◆ What you need to do: Your task is to retype the lines from the opening of the material through the line that includes "S.view_settings.exposure = 0.09". Do not copy the pictures.

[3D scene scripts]
-*-

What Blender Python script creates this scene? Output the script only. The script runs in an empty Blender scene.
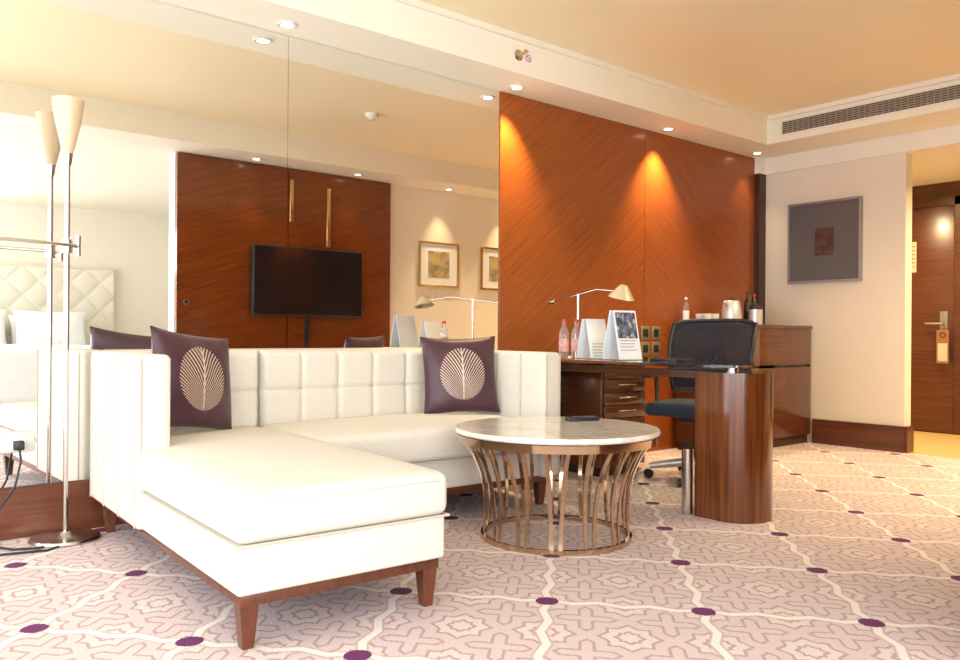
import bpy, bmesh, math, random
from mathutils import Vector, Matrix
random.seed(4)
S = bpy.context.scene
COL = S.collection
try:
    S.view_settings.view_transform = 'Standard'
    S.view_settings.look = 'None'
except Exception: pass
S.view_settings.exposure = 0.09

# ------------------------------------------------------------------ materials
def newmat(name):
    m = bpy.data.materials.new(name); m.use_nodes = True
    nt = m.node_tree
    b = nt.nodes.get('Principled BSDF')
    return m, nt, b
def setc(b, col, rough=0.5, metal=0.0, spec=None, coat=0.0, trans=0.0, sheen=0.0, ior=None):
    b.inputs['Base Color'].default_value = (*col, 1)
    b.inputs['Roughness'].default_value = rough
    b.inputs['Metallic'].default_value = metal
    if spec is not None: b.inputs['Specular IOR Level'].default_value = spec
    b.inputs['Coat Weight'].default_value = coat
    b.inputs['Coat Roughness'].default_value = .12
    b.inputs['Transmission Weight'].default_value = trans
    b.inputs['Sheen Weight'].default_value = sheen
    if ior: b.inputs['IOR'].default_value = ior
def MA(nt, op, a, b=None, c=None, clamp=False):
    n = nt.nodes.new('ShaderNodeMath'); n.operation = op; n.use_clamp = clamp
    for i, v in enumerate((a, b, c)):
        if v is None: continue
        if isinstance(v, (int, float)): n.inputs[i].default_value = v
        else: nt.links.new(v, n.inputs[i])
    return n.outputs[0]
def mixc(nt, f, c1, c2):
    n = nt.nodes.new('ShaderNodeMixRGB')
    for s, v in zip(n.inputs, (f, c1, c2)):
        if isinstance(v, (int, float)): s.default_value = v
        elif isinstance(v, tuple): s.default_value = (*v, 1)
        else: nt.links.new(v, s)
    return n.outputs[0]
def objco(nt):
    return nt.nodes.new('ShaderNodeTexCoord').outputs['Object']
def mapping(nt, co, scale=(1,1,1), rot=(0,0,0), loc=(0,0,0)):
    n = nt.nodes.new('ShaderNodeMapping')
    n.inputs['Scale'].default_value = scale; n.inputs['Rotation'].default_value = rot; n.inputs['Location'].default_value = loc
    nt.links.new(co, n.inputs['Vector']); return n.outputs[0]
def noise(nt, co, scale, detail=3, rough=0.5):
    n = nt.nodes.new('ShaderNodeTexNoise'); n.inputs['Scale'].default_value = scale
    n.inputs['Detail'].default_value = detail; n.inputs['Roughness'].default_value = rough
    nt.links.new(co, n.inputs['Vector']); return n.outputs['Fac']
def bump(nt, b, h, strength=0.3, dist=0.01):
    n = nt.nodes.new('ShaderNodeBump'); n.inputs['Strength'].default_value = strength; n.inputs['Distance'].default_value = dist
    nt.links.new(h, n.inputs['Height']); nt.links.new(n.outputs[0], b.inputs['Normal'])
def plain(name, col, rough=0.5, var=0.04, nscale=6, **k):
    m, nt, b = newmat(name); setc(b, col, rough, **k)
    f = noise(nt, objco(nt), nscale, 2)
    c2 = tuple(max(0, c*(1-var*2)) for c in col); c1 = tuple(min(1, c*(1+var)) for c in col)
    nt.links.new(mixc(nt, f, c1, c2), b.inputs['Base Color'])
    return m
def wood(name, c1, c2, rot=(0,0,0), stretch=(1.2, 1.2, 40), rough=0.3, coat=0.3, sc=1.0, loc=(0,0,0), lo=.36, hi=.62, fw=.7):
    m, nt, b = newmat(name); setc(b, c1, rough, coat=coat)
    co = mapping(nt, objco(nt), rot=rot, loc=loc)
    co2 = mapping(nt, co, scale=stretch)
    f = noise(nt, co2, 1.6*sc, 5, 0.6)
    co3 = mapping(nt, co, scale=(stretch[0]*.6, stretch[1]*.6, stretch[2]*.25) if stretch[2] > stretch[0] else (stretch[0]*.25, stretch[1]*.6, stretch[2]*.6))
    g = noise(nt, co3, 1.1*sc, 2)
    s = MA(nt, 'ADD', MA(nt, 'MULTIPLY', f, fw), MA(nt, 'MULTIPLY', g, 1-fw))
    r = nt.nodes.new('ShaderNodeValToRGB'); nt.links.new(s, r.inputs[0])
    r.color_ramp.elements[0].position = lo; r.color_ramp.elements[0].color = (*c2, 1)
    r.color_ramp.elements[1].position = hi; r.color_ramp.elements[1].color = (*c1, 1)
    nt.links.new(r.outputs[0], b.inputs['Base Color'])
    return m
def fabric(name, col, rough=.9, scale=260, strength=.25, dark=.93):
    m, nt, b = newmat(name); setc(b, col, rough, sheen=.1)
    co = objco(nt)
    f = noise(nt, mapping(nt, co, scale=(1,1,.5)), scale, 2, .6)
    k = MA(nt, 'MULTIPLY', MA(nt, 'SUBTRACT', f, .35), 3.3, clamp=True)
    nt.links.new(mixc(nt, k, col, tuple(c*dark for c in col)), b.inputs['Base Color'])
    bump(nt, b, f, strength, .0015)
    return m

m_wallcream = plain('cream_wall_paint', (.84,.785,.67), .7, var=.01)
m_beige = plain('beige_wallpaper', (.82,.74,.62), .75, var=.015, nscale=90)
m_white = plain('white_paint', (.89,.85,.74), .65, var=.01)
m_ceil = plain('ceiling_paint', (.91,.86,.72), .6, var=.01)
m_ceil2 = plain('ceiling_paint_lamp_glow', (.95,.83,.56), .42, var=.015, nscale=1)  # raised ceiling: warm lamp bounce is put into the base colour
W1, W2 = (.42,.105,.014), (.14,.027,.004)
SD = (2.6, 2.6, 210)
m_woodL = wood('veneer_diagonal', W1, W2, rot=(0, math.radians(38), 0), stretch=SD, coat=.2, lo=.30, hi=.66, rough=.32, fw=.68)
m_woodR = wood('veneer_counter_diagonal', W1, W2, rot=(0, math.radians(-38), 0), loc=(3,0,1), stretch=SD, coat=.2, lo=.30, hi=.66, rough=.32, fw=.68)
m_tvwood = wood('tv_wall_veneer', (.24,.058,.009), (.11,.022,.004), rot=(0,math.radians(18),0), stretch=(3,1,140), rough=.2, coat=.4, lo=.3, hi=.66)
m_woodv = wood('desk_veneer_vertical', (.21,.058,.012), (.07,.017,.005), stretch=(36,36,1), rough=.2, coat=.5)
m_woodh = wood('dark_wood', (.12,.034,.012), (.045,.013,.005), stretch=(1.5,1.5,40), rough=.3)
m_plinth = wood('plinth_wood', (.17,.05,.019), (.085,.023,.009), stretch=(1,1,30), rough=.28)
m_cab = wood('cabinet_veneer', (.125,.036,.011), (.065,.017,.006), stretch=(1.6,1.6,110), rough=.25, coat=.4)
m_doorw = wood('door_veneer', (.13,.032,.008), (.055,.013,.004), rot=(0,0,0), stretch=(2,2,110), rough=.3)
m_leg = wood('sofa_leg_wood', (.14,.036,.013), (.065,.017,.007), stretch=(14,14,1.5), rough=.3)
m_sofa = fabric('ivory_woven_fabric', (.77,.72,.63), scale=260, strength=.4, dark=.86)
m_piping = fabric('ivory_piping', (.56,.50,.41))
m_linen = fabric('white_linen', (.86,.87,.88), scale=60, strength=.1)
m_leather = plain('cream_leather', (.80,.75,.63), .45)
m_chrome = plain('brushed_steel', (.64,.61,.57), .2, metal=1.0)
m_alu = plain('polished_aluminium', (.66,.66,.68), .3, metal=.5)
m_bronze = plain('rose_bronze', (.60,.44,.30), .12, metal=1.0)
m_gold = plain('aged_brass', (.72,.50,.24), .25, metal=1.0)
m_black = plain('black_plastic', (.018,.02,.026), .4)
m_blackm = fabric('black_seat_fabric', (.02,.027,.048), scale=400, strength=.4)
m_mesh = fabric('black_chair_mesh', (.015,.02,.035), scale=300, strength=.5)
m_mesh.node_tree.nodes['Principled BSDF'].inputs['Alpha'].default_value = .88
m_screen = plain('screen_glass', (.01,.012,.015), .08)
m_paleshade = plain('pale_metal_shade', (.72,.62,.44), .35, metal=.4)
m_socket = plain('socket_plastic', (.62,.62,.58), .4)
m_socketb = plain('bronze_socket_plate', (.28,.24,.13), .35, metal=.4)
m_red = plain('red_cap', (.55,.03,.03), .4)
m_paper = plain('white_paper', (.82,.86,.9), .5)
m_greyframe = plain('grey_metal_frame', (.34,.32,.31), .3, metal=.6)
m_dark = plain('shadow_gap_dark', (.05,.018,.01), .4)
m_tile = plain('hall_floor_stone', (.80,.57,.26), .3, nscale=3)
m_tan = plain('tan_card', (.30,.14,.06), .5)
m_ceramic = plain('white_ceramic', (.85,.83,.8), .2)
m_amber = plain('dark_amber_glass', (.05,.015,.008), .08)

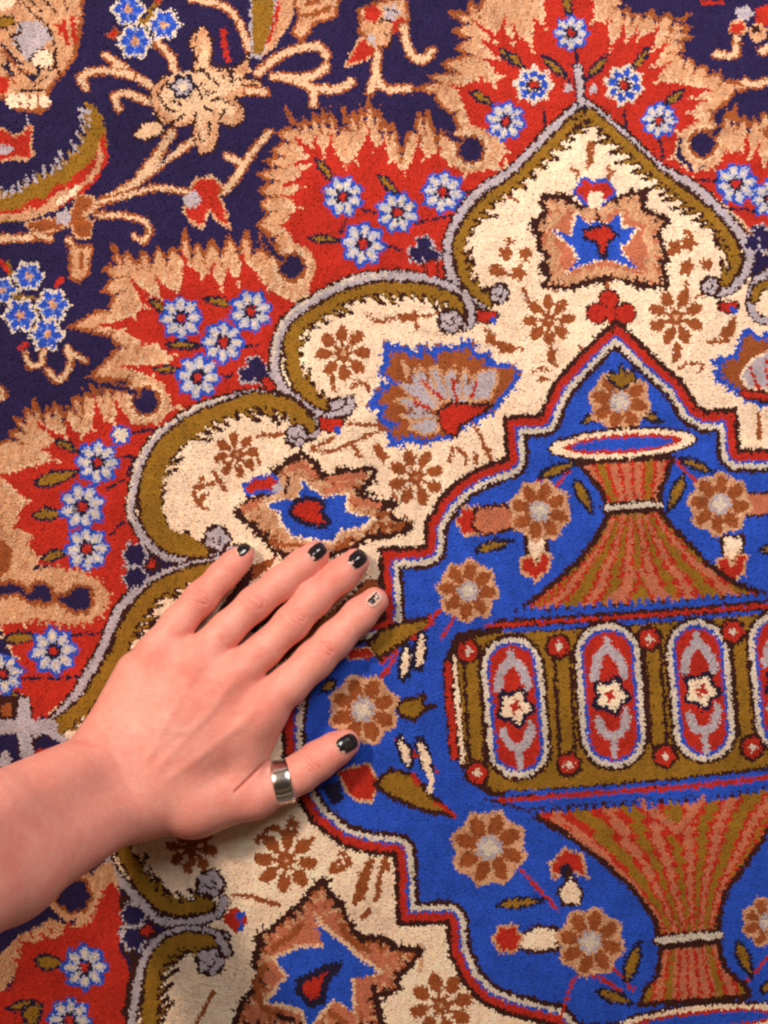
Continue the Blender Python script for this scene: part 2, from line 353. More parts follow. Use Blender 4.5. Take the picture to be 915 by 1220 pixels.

-*-

◆ Exercise result:
What Blender Python script creates this scene? Output the script only. The script runs in an empty Blender scene.
import bpy, bmesh, math, random
from mathutils import Vector, Matrix
random.seed(4)
S = bpy.context.scene
COL = S.collection
try:
    S.view_settings.view_transform = 'Standard'
    S.view_settings.look = 'None'
except Exception: pass
S.view_settings.exposure = 0.09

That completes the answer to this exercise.